Fight on: Brian Molefe is now challenging Public Enterprises Minister Lynne Brown to step into the ring.
Having accused him and the Eskom board of conspiring to commit fraud, Public Enterprises Minister Lynne Brown is now afraid to be cross-examined, former Eskom chief executive Brian Molefe suggested on Thursday.
“There is perhaps something lurking behind that,” Molefe’s advocate Noel Graves told the labour court in Johannesburg on Thursday.
Molefe dramatically asked the court, which he approached to have his firing by Eskom overturned, to instead order that his complaint be taken to arbitration – but arbitration open to the media, with the participation of the Democratic Alliance and the Economic Freedom Fighters (EFF) and where Brown would be required to take the stand.
“She is perhaps a little concerned about having to testify, and she will have to testify,” Graves said of Brown’s opposition to that proposal.
In previous written arguments Molefe – until recently an ANC MP – accused the ANC of political interference in having him fired. The ruling party had usurped Brown’s powers, he said, and she had followed the ANC’s orders when she fired him.
In new written arguments submitted on Thursday, Molefe’s team tore into Brown, saying that her subsequent actions “suggests a degree of opportunism and expedience which ill becomes a member of the executive of this country”.
Brown, Molefe’s legal team argued, has accused Molefe and the Eskom board of committing fraud.
This arose from the farcical series of events in which Molefe appeared to resign from Eskom but apparently took early retirement, when actually he was on unpaid leave while serving in Parliament, thinking he was a pensioner.
“If this [fraud] is truly the minister’s opinion, then she would be expected to want this to be determined properly and fully through the leading of oral evidence,” Molefe’s written argument reads.
When, on Brown’s orders, Molefe was fired from Eskom in early June – after his supposed retirement had been revoked – he approached the labour court seeking reinstatement.
The DA and EFF, both of which had already gone to the high court in Pretoria to argue against the revocation of his supposed retirement, on Tuesday gained the right to intervene in Molefe’s labour court application. Brown also opposed Molefe’s action, though Eskom said it would not oppose him in court.
The labour court had been due to hear Molefe’s argument on why he had been unfairly and summarily dismissed by Eskom. Instead, on Wednesday afternoon, Molefe’s team wrote to the opposing lawyers to suggest arbitration instead.
Arbitration – with cross-examination – would be more appropriate, Molefe’s lawyers said on Thursday, because of Brown’s accusations of fraud, accusations that only came up during the labour court proceedings.
The DA and the EFF reacted with outrage. “The attempt to seek such a court order now is clearly a smokescreen, in an attempt to hide the fact that this application was from the outset misconceived, unnecessary and manifestly not urgent,” the parties’ lawyers said in joint response.
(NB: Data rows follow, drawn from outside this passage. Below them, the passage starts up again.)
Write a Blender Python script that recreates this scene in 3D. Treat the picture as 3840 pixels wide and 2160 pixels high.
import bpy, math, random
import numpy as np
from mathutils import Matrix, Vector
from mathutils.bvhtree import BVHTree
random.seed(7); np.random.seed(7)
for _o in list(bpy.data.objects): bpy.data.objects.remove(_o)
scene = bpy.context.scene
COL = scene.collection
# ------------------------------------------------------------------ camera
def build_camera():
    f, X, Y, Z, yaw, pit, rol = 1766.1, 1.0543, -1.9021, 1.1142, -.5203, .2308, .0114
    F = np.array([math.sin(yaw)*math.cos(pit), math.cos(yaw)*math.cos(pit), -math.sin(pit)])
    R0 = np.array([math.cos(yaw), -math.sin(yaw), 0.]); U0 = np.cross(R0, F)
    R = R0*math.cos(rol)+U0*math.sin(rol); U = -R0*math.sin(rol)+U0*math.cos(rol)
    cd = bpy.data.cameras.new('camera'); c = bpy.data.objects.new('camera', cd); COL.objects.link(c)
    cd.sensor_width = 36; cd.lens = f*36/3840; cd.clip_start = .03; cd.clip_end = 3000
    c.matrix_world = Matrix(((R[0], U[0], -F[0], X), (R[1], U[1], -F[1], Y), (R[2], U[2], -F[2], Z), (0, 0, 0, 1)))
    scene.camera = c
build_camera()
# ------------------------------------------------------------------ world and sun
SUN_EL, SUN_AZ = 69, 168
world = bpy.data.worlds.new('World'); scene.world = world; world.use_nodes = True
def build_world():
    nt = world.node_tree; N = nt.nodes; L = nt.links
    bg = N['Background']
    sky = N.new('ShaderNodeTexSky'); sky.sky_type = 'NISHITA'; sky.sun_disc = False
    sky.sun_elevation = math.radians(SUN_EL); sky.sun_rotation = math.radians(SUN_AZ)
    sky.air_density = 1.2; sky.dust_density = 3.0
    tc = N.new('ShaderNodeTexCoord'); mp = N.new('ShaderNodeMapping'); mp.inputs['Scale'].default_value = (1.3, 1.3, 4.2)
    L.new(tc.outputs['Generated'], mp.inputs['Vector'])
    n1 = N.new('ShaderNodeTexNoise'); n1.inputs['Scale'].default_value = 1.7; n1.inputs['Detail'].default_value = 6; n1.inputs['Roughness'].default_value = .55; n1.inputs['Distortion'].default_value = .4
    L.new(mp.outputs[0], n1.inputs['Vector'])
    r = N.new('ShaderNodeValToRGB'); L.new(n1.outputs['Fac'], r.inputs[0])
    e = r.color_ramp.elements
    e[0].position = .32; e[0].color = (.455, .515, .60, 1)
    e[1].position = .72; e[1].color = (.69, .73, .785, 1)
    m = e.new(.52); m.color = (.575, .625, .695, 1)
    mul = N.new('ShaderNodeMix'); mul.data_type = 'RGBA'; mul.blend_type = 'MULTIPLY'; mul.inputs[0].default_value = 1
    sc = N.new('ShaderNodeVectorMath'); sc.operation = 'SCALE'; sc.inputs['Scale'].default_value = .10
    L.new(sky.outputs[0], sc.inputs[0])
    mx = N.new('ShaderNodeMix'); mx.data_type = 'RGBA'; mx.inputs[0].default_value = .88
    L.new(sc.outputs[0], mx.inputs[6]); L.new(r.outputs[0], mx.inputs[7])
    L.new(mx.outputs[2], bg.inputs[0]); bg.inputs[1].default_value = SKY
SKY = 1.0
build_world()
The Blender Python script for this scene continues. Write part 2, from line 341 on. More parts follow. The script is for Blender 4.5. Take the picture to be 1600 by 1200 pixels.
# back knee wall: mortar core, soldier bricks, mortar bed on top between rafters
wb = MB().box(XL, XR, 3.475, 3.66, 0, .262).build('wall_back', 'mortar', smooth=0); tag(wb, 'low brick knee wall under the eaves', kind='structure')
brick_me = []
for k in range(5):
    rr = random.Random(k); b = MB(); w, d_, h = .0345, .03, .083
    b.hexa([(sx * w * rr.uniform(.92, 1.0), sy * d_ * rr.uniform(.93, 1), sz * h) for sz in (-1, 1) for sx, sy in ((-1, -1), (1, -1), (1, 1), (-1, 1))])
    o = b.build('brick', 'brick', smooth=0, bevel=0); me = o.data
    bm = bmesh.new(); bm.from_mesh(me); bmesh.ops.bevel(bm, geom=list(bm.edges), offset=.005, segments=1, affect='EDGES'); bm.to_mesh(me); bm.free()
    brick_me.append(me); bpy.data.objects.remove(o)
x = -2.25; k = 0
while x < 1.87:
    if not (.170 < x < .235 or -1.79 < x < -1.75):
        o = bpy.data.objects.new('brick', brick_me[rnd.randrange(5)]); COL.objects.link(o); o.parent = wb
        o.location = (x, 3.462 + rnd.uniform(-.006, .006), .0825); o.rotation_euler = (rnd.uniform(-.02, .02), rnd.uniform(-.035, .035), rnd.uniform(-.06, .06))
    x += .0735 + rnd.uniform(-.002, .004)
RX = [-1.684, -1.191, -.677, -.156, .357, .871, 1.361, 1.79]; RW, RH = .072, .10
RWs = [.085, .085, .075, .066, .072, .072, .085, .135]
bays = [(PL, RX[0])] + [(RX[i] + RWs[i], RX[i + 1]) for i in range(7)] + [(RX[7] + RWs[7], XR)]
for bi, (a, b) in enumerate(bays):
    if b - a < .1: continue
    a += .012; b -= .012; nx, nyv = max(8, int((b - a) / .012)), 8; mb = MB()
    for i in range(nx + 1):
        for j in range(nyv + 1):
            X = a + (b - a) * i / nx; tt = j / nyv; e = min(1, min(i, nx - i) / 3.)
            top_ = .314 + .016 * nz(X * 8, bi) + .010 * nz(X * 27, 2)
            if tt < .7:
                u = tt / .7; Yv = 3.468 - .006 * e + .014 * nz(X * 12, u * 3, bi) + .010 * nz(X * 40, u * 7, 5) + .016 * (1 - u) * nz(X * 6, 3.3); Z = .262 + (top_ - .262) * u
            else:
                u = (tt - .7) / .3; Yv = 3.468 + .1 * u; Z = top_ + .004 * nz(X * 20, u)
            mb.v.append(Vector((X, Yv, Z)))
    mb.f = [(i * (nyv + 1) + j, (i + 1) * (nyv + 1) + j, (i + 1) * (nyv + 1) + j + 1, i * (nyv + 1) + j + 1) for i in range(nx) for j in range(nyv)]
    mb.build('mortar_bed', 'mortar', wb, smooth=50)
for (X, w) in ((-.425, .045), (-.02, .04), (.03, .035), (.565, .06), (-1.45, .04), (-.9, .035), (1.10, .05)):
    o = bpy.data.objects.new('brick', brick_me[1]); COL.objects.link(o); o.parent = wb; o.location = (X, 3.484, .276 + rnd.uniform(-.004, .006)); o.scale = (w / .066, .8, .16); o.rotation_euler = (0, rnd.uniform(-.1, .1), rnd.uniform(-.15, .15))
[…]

What Molefe should do instead, the political parties suggested, was to withdraw his labour court matter and pay their costs to date.
Brown’s advocate Garth Hulley told the court that what the minister actually opposed was Molefe’s bid to keep his labour court challenge alive, or formally stayed, while arbitration went ahead. That was both irregular and overly complicated, Hulley said. Instead Molefe should, as the DA and the EFF had suggested, withdraw from the labour court, at which point he would be free to seek arbitration.
But, going to arbitration in search of cross-examination would be meaningless, Hulley said, because Molefe and Brown agree on all the important facts relating to his firing.
Brown, the DA and the EFF asked that Molefe’s application be dismissed with costs. “This type of abuse should not be countenanced and it should be met with an appropriate order on costs,” EFF counsel Tembeka Ngcukaitobi told the court.
Having failed to gain the consensus necessary to go to arbitration, Graves told the court on Thursday that Molefe now wanted the labour court to refer the matter to trial, so it could be judged on oral evidence. That would delay the matter by at least another month, while Molefe filed new papers.
Judge Connie Prinsloo reserved judgment.